Ad Alert

Certified Roofing

A friend of forwarded this story about a roofing job gone wrong. The reader hired a roofing company she found advertised in the phonebook:


Here’s what happened when the roofers came:

They came to do the work, fell through the skylight in the master bedroom, and replaced it with Plexiglass. They promised they would order new glass and they should be back in about two weeks to replace the window. The work initially took about two days and they said it was complete and we should have no problems and if we did to call them back and they would take care of it. At that time, they asked that we make the check out to a specific person instead of the actual company.

The first heavy rain we had, which was about two weeks later, the roof started leaking in other places, the dining room, kitchen, my son’s room and bedroom. The ceiling in the garage fell and the ceiling in my sons room filled with water and dropped. I stuck a pin in it to let the water out.

After numerous attempts to contact them I got no response. My husband spoke to a woman in the office and she said she would have someone call back and nothing. They tend to change their number for a few days once you become persistent and within a few days the phone is back on an working.

Something is rotten in all this.

The company claimed it was licensed and insured, but we weren’t able to find any record of the company being licensed for anything, either under the Certified Roofing name or at the Branford, CT, address listed on the forms they gave our reader. We were, however, able to find a Certified Roofing operating in Fairfield, CT, also associated with their listed phone number. A Proline Roofing is also operating at the same address in Fairfield. Both companies have F ratings from the BBB, and there is no record we could find of a license at that address. So something seems amiss.
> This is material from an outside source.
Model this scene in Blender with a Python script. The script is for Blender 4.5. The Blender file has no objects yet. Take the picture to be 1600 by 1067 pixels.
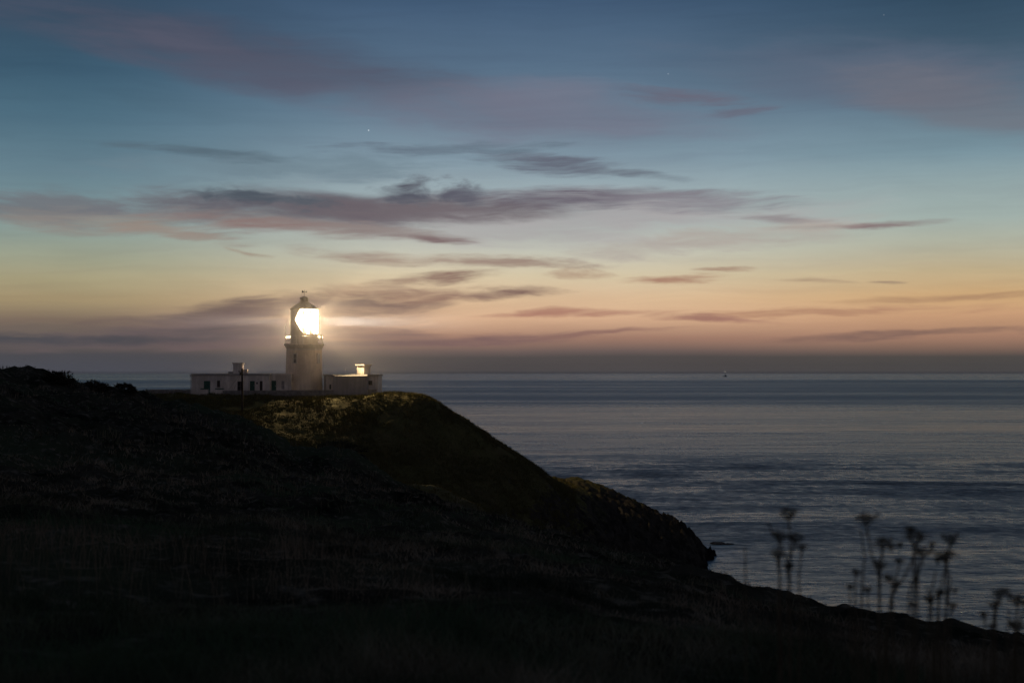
import bpy, bmesh, math, random
import numpy as np
from mathutils import Vector, Matrix
R = math.radians
random.seed(7)
rng = np.random.default_rng(11)
scene = bpy.context.scene

# ------------------------------------------------------------------ camera
CAM_Z = 38.0
F = 2222.0                                   # focal length in photograph pixels (1600 wide, 50 mm)
SEA_R = 60000.0
PITCH = math.atan(48.5 / F)
cam_d = bpy.data.cameras.new('camera')
cam = bpy.data.objects.new('camera', cam_d)
scene.collection.objects.link(cam)
cam.location = (0, 0, CAM_Z)
cam.rotation_euler = (math.pi / 2 + PITCH, 0, 0)
cam_d.lens = 50.0
cam_d.sensor_width = 36.0
cam_d.clip_start = 0.05
cam_d.clip_end = 200000.0
cam_d.dof.use_dof = True
cam_d.dof.focus_distance = 250.0
cam_d.dof.aperture_fstop = 2.4
scene.camera = cam

def lin(c):
    out = []
    for v in c:
        v = v / 255.0
        out.append(v / 12.92 if v <= 0.04045 else ((v + 0.055) / 1.055) ** 2.4)
    return (out[0], out[1], out[2], 1.0)

def azel(u, v):
    """direction of a photograph pixel as azimuth / elevation, both in F-scaled radians"""
    dx, dy, dz = (u - 800) / F, 1.0, (533.5 - v) / F
    c, s = math.cos(PITCH), math.sin(PITCH)
    y, z = dy * c - dz * s, dy * s + dz * c
    return math.atan2(dx, y) * F, math.atan2(z, math.hypot(dx, y)) * F

# ------------------------------------------------------------------ world: dusk sky
world = bpy.data.worlds.new('World')
scene.world = world
world.use_nodes = True
wt = world.node_tree
wt.nodes.clear()

class NT:
    def __init__(s, tree): s.t = tree
    def node(s, typ, **kw):
        n = s.t.nodes.new(typ)
        for k, v in kw.items(): setattr(n, k, v)
        return n
    def put(s, sock, v):
        if hasattr(v, 'is_output') or isinstance(v, bpy.types.NodeSocket): s.t.links.new(v, sock)
        elif v is not None: sock.default_value = v
    def math(s, op, a, b=None, c=None, clamp=False):
        n = s.node('ShaderNodeMath', operation=op, use_clamp=clamp)
        s.put(n.inputs[0], a)
        if b is not None: s.put(n.inputs[1], b)
        if c is not None: s.put(n.inputs[2], c)
        return n.outputs[0]
    def vmath(s, op, a, b=None, c=None):
        n = s.node('ShaderNodeVectorMath', operation=op)
        s.put(n.inputs[0], a)
        if b is not None: s.put(n.inputs[1], b)
        if c is not None: s.put(n.inputs[2], c)
        return n.outputs[0]
    def maprange(s, v, a, b, c=0.0, d=1.0, smooth=False):
        n = s.node('ShaderNodeMapRange')
        if smooth: n.interpolation_type = 'SMOOTHSTEP'
        s.put(n.inputs[0], v)
        for i, x in enumerate((a, b, c, d)): s.put(n.inputs[i + 1], x)
        return n.outputs[0]
    def noise(s, vec, scale=1.0, detail=3.0, rough=0.5, dist=0.0, color=False, lac=2.0):
        n = s.node('ShaderNodeTexNoise')
        s.put(n.inputs['Vector'], vec)
        n.inputs['Scale'].default_value = scale
        n.inputs['Detail'].default_value = detail
        n.inputs['Roughness'].default_value = rough
        n.inputs['Distortion'].default_value = dist
        n.inputs['Lacunarity'].default_value = lac
        return n.outputs['Color' if color else 'Fac']
    def mix(s, f, a, b):
        n = s.node('ShaderNodeMix', data_type='RGBA')
        s.put(n.inputs[0], f); s.put(n.inputs[6], a); s.put(n.inputs[7], b)
        return n.outputs[2]
    def ramp(s, f, stops):
        n = s.node('ShaderNodeValToRGB')
        cr = n.color_ramp
        while len(cr.elements) > 1: cr.elements.remove(cr.elements[-1])
        cr.elements[0].position = stops[0][0]; cr.elements[0].color = stops[0][1]
        for p, c in stops[1:]:
            e = cr.elements.new(p); e.color = c
        s.put(n.inputs[0], f)
        return n.outputs[0]

W = NT(wt)
tc = W.node('ShaderNodeTexCoord')
sep = W.node('ShaderNodeSeparateXYZ')
wt.links.new(W.vmath('NORMALIZE', tc.outputs['Generated']), sep.inputs[0])
AZ = W.math('MULTIPLY', W.math('ARCTAN2', sep.outputs[0], sep.outputs[1]), F)
EL = W.math('MULTIPLY', W.math('ARCSINE', sep.outputs[2]), F)
comb = W.node('ShaderNodeCombineXYZ')
wt.links.new(AZ, comb.inputs[0]); wt.links.new(EL, comb.inputs[1])
C0 = comb.outputs[0]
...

Consumers looking to have work done by a licensed contractor can check whether a company is licensed in the state online. For example in Connecticut consumers can check here to see whether a company or person is licensed. If you can’t find a record, think carefully before working with that company. Phone book advertisements aren’t always truthful.

Our Ad Alerts are not just about false and deceptive marketing issues, but may also be about ads that, although not necessarily deceptive, should be viewed with caution. Ad Alerts can also be about single issues and may not include a comprehensive list of all marketing issues relating to the brand discussed.